The reason this film exists, and the reason why people are going to see it, is that they want to see giant CGI monsters fight, and the film actually delivers on that. However, the “epic battles” take place in weather conditions that make the fights very unclear, and thereby taking away from the action. Additionally, the battles are repetitive and get boring, and the CGI design of Godzilla’s face is disappointing.

The plot and its characters are just props around the fights between several giant monsters, which is probably why the large number of characters, whether supporting or main, barely have any characterisation. The audience will not care at all what happens to any of them, and will not sympathise with them because they are so blatantly displayed as mere props.

Another reason characterisation is lacking is the script, which was the most horrible of all; the characters are either blatantly explaining the plot, guessing why Godzilla is doing what it is doing in clear but failed attempts to humanise it, or spoon feeding the audience expositional dialogue about each character’s motifs. All that and more with a level of cliché that will have you rolling your eyes every time any of them opens their mouth to talk.

For the acting, the entire cast’s acting skills were not showcased because of how the film positioned their characters. Vera Farmiga had one of the biggest roles in the film but, still was not able to take her character past a two-dimensionality that disappointed, especially since her character struggles internally throughout the film. Farmiga’s performance was mediocre with minimal and unmemorable facial expressions. Millie Bobby Brown was able to have audiences care about her character the most, with some strong reactions and facial expressions. Kyle Chandler’s performance was very monotone, with seemingly one facial impression throughout the film, even when he was supposedly having a change of heart.

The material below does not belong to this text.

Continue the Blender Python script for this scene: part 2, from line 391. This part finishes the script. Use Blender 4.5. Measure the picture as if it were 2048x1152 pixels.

If you are going to see Godzilla: King of the Monsters for the fights then don’t, it’s not worth the movie ticket.

Like This? Try

Godzilla (2014), Rampage (2018), King Kong (2005), Rise of the Planet of the Ape (2011).

360 Tip

Godzilla is covered in keloid scars. The original Godzilla (1954) was heavily scarred to evoke the gruesome marks borne by the survivors of the Hiroshima and Nagasaki bombings.